Italienische Beamte verhüllen klassische Schönheiten, um dem iranischen Präsidenten zu gefallen. Die Medien wittern Verrat an der eigenen Kultur.

Teherans Sittenwächter in Rom Nackt und frei

In den Kapitolinischen Museen müssen nackte Statuen (links) aus antiken Zeiten in sargähnlichen Kisten verschwinden. (Bild: Guiseppe Lami / EPA)
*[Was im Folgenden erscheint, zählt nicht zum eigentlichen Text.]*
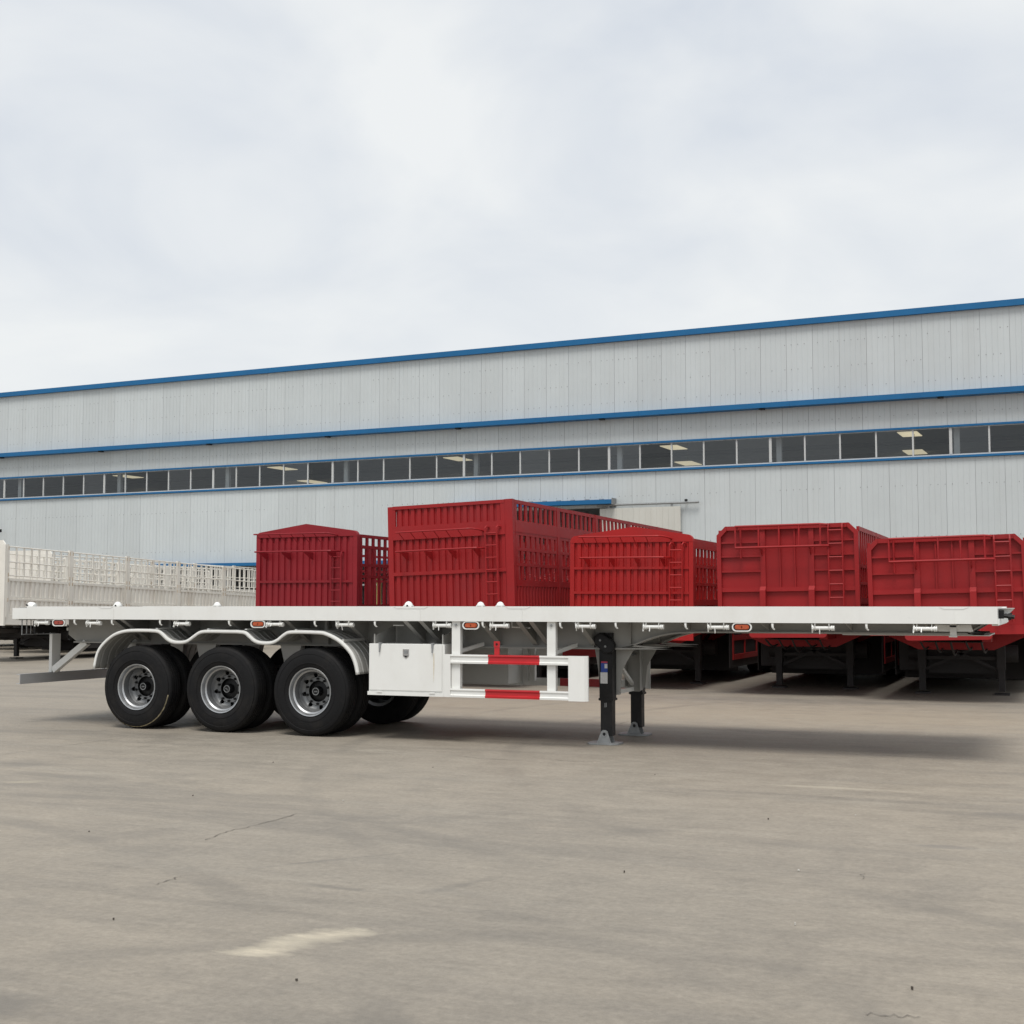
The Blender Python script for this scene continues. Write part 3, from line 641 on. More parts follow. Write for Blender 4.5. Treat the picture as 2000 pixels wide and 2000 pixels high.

Früher hätten die legendären Gänse auf dem Kapitol in Rom laut geschnattert, sie hätten vor den Eindringlingen gewarnt, diese wären vertrieben worden. Doch heute schnattern nur noch die Journalisten, ebenfalls laut, aber zu spät – das Kapitol ist schon erobert. Sittenwächter aus Teheran haben es durchgesetzt, dass in den Kapitolinischen Museen nackte Statuen aus antiken Zeiten in sargähnlichen Kisten verschwinden mussten. Sie sollten nicht das Auge des iranischen Präsidenten Rohani beleidigen oder erfreuen, der hier einen kurzen Besuch abstattete und eine Pressekonferenz abhielt. Ein Skandal.

Suche nach Schuldigen

Wer die Anweisung zur Verhüllung der Statuen gegeben hat, ist bisher nicht eindeutig geklärt; eine Untersuchung wurde eingeleitet. Aus Berichten italienischer Medien geht hervor, dass iranische Stellen die Massnahme gewünscht hatten. Auf italienischer Seite verweist das Büro des Ministerpräsidenten auf die Direktion der Museen, dort verweist man zurück zum Regierungspalast. Weil offenbar niemand einen Beschluss fasste, gibt es auch keine offizielle Begründung. «Respekt für die iranische Kultur und für den islamischen Glauben des Gastes» seien massgebend gewesen, meldete die italienische Nachrichtenagentur Ansa. Ministerpräsident Renzi und Kulturminister Franceschini liessen ausrichten, dass sie von der Verhüllung nichts gewusst hätten.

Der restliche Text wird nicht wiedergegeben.